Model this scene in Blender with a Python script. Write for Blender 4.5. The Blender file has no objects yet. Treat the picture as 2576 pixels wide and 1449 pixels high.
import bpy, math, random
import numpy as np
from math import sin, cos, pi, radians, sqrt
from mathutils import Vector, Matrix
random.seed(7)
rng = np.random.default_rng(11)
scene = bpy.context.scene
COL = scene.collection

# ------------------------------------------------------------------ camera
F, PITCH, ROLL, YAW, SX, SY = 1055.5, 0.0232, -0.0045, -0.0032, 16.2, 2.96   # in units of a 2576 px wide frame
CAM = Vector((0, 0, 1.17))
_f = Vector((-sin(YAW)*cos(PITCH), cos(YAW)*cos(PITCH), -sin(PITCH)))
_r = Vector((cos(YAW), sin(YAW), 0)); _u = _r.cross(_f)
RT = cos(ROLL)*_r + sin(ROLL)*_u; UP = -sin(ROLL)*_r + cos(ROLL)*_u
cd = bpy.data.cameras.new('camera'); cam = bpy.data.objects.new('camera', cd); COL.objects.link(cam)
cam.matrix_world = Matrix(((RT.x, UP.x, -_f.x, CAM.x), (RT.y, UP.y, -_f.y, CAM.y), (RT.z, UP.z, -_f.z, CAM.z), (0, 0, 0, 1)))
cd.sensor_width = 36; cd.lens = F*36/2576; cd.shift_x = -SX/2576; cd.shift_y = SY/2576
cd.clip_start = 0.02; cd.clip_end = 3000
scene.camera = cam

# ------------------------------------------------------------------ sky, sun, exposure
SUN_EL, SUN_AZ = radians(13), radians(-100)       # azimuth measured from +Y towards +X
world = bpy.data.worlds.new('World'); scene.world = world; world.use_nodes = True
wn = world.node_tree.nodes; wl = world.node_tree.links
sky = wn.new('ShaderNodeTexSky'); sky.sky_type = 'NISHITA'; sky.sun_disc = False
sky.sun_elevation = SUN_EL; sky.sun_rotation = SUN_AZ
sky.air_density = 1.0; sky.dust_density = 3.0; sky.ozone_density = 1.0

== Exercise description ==
Verbatim output is expected for the lines from the start of the data to the line in which "scene.camera = cam" appears, both included.

== Response to the task ==
Model this scene in Blender with a Python script. Write for Blender 4.5. The Blender file has no objects yet. Treat the picture as 2576 pixels wide and 1449 pixels high.
import bpy, math, random
import numpy as np
from math import sin, cos, pi, radians, sqrt
from mathutils import Vector, Matrix
random.seed(7)
rng = np.random.default_rng(11)
scene = bpy.context.scene
COL = scene.collection

# ------------------------------------------------------------------ camera
F, PITCH, ROLL, YAW, SX, SY = 1055.5, 0.0232, -0.0045, -0.0032, 16.2, 2.96   # in units of a 2576 px wide frame
CAM = Vector((0, 0, 1.17))
_f = Vector((-sin(YAW)*cos(PITCH), cos(YAW)*cos(PITCH), -sin(PITCH)))
_r = Vector((cos(YAW), sin(YAW), 0)); _u = _r.cross(_f)
RT = cos(ROLL)*_r + sin(ROLL)*_u; UP = -sin(ROLL)*_r + cos(ROLL)*_u
cd = bpy.data.cameras.new('camera'); cam = bpy.data.objects.new('camera', cd); COL.objects.link(cam)
cam.matrix_world = Matrix(((RT.x, UP.x, -_f.x, CAM.x), (RT.y, UP.y, -_f.y, CAM.y), (RT.z, UP.z, -_f.z, CAM.z), (0, 0, 0, 1)))
cd.sensor_width = 36; cd.lens = F*36/2576; cd.shift_x = -SX/2576; cd.shift_y = SY/2576
cd.clip_start = 0.02; cd.clip_end = 3000
scene.camera = cam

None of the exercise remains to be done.